Yes it needs to be fraud proof but when you know that some lenders are still using fax as a type of communication we may still have quite a wait.

It will eventually happen and, when it does, it will complete the circle of speeding up the entire mortgage process. Post MMR created lender utopia and lenders now have all of the documents being submitted to them with fully completed applications at outset, saving time and therefore creating huge efficiencies.

The next big step is improving the application to completion process. The fewer phone calls there are asking where the case is in the process, the better. This would save time for both the advisor and the lender, so we are seeing a return to providing access to underwriters and even dedicated teams to talk any queries through on submission.

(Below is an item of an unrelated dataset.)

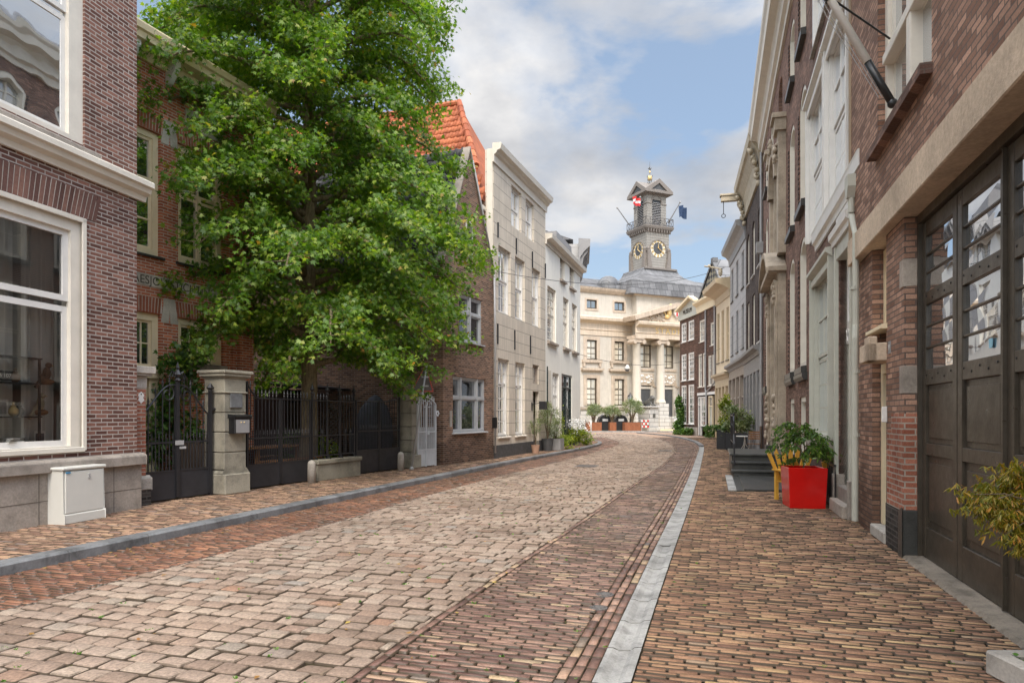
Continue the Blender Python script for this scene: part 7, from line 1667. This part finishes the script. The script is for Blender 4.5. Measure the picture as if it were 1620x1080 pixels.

Years ago that function was fundamental for attracting intermediary business but gradually the cost became too much and more automated processes were implemented. The trick was to underwrite as much as possible without involving telephone calls and interaction with the broker. It worked for that particular time but now criteria is constantly changing and not always straight forward, it has got more complicated and the consequences of getting it wrong are costly.

So access to people is coming back, talking through any queries with underwriters, submitting the case on line and emailing documentation straight away with the opportunity to discuss that case if needed to establish any additional information required at that time.

Clear guidance from a case handler, dedicated teams and ongoing progress updates via the channel of your choice, are all likely to return this year. So with all that in place, service will be at another level, so what next?

Rates are at an all time low, if service does reach the levels lenders are talking about then to attract a bigger market share ‘something’s gotta give’ and the only thing left is criteria.

This is not an easy one as criteria has hardened over the past few years and there is still reticence to trail blaze in this area. In fairness there have been a few new ideas coming through but it will require some of the big lenders to take brave and innovative steps to make significant criteria changes, which are not easy in today’s world. However, I do have faith, as this industry is one that manages to survive and improve all the time, so I am watching with interest to see what happens next.